The Cornish Hugg

The year is 1712 and you’re doing rather well at Gray’s Inn College studying something obscure, unaware you’re about to become part of sporting folklore.

To fill up your timetable, you opt for an exotic trio of vaulting, fencing and Cornish Wrestling.

It’s the wrestling ring where you first run into the knee of Sir Thomas Parkyns, although he is no more a sir than you at the time.

He has enjoyed a golden-fleece-of-an-education…Westminster School, Trinity Cambridge and now here, at Gray’s. 

But to your wrestling tutor, Mr Cornish (yes, really) he’s just another jack the lad with a posh voice who needs knocking down a peg or two.

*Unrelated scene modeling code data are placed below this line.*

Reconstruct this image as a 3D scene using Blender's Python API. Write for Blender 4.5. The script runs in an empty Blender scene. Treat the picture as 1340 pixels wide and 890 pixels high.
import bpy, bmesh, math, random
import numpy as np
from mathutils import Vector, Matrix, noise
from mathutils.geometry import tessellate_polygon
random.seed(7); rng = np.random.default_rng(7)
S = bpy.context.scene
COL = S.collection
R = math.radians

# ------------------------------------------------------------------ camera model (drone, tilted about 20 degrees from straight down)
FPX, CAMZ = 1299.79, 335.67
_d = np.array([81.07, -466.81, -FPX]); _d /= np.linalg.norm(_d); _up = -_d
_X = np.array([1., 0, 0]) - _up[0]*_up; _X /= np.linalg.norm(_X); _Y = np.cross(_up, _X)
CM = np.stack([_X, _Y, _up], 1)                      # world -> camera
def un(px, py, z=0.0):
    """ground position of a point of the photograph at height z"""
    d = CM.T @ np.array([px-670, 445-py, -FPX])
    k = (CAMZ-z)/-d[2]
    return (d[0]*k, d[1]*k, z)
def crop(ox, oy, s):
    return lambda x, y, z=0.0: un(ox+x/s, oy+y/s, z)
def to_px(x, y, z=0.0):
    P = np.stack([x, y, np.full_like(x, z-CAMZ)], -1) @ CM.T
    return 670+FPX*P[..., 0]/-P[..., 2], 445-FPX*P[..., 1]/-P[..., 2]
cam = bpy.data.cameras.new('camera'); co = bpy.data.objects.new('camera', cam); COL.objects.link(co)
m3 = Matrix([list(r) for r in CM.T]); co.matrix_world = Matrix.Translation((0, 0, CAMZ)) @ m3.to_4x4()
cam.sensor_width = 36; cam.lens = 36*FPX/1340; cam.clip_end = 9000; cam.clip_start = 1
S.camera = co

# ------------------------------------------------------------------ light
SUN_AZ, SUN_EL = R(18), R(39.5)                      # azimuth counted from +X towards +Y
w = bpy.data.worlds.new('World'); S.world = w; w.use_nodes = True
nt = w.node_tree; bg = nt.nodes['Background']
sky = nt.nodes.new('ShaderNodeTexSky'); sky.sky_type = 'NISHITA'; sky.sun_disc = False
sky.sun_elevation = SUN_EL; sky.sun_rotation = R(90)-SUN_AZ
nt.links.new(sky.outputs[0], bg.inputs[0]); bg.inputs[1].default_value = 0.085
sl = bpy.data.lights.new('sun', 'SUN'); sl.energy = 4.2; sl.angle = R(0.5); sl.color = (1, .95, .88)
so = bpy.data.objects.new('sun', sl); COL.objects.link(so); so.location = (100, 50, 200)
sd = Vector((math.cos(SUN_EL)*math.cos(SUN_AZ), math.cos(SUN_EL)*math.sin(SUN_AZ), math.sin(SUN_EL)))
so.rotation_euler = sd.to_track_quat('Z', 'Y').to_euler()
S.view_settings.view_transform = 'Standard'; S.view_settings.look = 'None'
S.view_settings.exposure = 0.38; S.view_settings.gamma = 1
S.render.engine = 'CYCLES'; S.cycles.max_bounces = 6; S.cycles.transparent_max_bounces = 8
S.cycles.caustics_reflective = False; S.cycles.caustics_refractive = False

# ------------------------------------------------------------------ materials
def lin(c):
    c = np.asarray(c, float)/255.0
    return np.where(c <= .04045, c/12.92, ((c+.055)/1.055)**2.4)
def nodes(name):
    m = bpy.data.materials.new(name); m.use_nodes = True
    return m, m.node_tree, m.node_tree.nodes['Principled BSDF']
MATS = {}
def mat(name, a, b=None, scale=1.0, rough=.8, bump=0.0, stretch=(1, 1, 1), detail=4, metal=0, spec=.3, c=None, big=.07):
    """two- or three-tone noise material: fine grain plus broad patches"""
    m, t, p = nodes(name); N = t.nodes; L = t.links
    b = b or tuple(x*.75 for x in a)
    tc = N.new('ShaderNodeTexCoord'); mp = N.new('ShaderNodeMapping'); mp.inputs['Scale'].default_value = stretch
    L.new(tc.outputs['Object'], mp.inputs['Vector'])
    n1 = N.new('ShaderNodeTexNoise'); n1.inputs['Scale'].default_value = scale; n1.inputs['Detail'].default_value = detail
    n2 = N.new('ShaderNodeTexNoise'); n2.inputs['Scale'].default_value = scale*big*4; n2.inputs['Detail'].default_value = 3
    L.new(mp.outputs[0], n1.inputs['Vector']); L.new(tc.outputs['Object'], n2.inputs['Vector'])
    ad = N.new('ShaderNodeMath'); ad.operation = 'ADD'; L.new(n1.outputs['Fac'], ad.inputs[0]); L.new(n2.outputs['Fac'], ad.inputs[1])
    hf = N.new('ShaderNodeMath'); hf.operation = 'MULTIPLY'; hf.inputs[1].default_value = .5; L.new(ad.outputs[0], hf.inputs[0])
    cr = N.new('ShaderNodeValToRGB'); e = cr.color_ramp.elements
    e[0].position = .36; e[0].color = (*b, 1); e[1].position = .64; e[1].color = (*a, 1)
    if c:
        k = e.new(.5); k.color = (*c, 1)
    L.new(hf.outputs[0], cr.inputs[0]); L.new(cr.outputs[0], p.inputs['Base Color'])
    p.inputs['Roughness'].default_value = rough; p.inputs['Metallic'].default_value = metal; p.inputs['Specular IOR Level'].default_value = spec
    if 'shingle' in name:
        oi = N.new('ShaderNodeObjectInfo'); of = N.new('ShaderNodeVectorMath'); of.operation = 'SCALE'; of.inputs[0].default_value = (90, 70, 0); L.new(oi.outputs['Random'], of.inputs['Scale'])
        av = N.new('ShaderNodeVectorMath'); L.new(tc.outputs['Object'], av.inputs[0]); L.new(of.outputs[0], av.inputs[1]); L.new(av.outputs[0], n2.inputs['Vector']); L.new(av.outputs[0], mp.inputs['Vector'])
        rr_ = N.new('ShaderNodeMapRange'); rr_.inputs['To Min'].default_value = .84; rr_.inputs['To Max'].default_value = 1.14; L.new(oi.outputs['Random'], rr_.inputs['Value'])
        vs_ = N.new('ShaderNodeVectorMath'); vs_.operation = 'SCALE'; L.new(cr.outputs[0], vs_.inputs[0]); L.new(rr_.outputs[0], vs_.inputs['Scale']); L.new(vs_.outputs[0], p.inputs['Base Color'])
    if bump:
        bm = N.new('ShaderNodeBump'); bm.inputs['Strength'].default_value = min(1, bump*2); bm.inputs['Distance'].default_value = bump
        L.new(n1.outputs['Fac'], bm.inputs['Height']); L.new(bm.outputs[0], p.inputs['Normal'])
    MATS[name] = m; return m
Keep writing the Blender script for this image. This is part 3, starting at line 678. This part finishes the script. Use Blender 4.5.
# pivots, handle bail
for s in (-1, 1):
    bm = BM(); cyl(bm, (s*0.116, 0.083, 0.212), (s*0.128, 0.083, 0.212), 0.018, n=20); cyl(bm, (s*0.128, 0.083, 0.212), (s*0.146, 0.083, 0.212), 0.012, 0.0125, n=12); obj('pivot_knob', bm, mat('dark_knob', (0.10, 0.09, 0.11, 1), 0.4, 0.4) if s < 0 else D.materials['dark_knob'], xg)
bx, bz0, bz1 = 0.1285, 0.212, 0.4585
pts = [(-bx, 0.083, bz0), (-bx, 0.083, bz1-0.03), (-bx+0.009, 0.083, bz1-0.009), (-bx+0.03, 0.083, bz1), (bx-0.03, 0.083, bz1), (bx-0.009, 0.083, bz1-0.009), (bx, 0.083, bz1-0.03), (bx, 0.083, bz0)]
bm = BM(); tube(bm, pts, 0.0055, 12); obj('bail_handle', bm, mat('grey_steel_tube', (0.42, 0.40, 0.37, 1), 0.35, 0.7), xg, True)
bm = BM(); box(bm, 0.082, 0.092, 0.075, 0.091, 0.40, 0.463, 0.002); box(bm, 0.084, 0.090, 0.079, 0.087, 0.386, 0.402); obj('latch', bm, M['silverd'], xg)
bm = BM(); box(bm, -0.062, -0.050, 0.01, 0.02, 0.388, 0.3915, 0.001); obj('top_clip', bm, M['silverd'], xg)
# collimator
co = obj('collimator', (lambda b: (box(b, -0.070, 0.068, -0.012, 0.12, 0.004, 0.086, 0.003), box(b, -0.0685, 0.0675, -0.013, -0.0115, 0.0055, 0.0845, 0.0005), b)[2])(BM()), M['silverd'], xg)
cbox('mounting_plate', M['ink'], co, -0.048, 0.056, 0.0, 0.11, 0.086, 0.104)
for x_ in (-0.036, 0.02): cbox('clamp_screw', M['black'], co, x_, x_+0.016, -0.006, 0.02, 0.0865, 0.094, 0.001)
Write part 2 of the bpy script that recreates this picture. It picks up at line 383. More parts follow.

Mr Cornish believes the way to learn is to wrestle and so he gets the hump about Parkyns’ insistence on talking notes. 

Over time, and late nights propped up in the bar with you, they see eye to eye. 

So much so, that in 1713, Parkyns publishes The Inn-Play, or Cornish-Hugg Wrestler, the first ever text book on how to wrestle, Cornish style.

Students are told to wear ‘a pair of linen drawers wide at the knees’ and taught how to execute all the throws, such as The Flying Horse, The Hanging Trippet, The In-Clamp and Back Clamp, The Pinnion, The Gripes, The Buttock and The In-Lock.

Although you favour the Out-Play or Loose Leg.  

You open a wrestling club for boys and girls in West Penwith, while Parkyns walks off with a knighthood.

But if push comes to shove, you still know you could take him out with your Flying Horse and Buttock combo.